Eighteen private-practice social workers outlined their concerns with the newly amended Children and Family Services Act in a letter to the department last fall.
The 89 changes that went into effect last spring were meant to help families before they needed to have their children taken away.
"But you can't take complex legislation in the most complicated trauma situation imaginable — the removal of children — and not add resources," Halifax social worker Jackie Barkley told the CBC's Information Morning.
There's now "enormously increased pressures on the child protection workers themselves," she said.
Redistribute funds
Lana MacLean, who also works as a social worker in Halifax, said children are spending too much time in transit because they're placed in foster homes far from their communities.
There's also a lack of culturally specific resources outside the city for African-Nova Scotian and Indigenous children and families, she said.
"Families and children deserve an opportunity to optimize what resources they have and those tool kits are very limited for social workers to have access to," MacLean said.
She said more funding is needed, but it's also about rearranging the money that's already there.

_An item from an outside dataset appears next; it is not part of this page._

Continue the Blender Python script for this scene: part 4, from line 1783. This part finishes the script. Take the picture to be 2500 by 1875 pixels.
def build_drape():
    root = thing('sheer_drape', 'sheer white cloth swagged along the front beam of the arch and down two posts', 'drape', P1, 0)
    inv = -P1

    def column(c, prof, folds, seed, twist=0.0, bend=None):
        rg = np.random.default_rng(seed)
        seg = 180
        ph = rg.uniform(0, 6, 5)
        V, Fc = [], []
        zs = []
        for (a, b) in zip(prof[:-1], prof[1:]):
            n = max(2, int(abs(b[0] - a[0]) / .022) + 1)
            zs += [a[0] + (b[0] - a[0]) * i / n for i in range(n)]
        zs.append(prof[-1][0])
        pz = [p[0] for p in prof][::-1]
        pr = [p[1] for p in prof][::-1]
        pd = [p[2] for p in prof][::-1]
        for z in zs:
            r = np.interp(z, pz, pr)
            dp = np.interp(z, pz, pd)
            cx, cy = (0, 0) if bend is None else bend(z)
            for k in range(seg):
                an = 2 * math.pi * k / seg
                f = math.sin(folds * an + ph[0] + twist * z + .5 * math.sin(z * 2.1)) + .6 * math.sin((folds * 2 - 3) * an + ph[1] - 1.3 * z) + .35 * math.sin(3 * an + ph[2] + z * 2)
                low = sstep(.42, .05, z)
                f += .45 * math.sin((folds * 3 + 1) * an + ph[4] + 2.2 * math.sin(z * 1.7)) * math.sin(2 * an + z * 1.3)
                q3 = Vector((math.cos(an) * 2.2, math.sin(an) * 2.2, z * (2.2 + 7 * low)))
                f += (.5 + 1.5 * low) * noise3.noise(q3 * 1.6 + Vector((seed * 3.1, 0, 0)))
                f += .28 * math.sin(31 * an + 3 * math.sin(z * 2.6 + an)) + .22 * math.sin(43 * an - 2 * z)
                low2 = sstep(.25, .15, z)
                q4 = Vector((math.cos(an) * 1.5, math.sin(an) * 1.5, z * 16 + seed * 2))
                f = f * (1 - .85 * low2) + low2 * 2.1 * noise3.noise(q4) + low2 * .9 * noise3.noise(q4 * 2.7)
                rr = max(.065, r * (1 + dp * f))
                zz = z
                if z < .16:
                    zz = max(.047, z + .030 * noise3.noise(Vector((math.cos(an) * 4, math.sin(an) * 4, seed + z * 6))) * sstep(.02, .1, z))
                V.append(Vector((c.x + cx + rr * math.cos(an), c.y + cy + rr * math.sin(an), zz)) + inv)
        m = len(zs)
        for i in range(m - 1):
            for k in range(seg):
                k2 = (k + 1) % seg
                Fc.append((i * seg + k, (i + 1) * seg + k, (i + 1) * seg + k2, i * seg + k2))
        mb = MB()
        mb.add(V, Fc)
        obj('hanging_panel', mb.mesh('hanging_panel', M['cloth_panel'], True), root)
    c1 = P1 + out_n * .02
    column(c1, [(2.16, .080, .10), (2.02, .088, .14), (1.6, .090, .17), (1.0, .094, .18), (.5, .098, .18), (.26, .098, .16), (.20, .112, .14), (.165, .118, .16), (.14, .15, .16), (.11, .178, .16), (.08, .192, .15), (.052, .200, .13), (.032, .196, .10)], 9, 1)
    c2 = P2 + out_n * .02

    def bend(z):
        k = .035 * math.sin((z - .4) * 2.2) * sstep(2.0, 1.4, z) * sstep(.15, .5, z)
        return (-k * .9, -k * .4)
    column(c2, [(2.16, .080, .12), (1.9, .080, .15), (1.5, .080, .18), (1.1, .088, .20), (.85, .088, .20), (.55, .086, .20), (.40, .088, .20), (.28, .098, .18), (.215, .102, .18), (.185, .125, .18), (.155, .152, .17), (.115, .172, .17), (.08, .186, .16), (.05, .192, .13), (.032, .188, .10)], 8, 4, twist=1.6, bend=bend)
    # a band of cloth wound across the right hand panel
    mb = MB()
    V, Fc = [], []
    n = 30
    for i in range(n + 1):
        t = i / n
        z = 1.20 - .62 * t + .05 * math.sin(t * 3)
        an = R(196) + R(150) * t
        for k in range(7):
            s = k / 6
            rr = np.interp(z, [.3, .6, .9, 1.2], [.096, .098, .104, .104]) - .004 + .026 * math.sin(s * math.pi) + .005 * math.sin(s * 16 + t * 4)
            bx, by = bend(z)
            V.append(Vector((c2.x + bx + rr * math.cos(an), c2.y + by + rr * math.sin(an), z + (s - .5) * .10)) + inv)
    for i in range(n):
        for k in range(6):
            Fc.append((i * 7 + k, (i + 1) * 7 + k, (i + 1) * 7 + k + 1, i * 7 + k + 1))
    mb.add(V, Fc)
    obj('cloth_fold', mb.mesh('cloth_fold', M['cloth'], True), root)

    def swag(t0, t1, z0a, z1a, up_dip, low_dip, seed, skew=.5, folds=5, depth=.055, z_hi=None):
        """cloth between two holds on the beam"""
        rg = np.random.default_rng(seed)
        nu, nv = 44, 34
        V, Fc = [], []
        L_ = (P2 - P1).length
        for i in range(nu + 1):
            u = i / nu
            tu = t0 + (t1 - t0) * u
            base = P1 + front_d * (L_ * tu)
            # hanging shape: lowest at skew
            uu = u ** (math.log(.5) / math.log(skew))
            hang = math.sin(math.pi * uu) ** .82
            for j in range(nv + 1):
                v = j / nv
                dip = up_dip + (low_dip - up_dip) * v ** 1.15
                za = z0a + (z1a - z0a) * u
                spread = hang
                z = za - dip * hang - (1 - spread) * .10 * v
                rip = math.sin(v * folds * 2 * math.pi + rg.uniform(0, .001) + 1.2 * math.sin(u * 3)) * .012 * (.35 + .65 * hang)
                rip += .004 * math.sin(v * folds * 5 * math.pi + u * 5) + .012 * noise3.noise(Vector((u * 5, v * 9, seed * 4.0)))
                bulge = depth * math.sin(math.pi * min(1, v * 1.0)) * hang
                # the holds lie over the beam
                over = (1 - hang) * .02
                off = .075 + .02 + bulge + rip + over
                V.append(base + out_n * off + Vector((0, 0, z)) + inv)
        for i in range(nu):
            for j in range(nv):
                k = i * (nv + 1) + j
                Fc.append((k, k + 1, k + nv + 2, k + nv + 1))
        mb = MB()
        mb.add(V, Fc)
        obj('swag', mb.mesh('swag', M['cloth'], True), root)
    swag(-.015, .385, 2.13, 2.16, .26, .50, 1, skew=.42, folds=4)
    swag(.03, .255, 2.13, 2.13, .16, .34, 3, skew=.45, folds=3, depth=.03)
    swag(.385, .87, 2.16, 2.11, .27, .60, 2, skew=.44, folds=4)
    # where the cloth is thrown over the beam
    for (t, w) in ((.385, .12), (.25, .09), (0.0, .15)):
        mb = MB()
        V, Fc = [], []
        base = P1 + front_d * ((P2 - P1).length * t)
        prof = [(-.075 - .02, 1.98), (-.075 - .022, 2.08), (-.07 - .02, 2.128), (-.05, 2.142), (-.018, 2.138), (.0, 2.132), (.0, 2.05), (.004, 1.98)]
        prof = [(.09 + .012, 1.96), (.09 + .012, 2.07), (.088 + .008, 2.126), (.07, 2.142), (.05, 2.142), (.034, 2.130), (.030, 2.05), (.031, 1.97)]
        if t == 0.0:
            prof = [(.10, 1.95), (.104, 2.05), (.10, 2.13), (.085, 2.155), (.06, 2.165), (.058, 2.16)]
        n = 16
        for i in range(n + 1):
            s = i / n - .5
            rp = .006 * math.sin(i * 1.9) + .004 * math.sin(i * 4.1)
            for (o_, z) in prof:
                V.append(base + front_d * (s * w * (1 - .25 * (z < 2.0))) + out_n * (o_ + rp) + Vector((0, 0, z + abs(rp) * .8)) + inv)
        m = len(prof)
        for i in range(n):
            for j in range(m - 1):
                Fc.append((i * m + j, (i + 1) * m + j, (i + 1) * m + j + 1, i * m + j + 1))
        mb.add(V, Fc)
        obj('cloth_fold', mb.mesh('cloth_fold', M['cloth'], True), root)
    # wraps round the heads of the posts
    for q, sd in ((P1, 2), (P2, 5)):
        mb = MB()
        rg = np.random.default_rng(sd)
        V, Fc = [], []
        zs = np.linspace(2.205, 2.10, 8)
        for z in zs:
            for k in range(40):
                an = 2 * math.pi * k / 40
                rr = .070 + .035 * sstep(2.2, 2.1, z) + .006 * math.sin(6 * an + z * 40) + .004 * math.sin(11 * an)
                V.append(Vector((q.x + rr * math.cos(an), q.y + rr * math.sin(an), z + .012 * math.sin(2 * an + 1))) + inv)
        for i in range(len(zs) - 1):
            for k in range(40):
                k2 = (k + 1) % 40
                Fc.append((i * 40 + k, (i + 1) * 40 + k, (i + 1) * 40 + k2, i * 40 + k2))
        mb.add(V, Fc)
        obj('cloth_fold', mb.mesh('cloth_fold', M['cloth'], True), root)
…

"I'm curious about what we can do with the resources that are presently available within the system that can be re-visioned and re-tweaked to meet the best interest of the children and families of the province," she said.
Department responds
The concerns have been building ever since the department enacted the changes, but the department's associate deputy minister said there's been 25 years of consultation.
"I would also say there's a lot of misinformation in the stratosphere about it, and that does actually have the unintended impact of advocating for status quo, which none of us would advocate for," said Nancy MacLellan.
She said the department has introduced 14 front-line positions and two supervisors to help ease the burden for social workers like Barkley and MacLean.
I would also say there's a lot of misinformation in the stratosphere about it.Nancy MacLellan, associate deputy minister
The amendments also mean more resources for Mi'kmaw and African-Nova Scotian families, according to Leonard Dorion, executive director of Children, Youth and Family Supports for the department.
"We've actually heard loud and clear from both of those cultural groups that we actually haven't done enough in the past, that they're very receptive to working with us and that they want to hear and be a part of all of the ongoing planning which we have committed to," he said.
But both MacLean and Barkley say despite years of consultation, the department doesn't seem to be listening.
"The department has designed new legislation, and regardless of our criticisms of that legislation, the current status of the legislation … cannot protect children and it cannot serve the families," said Barkley.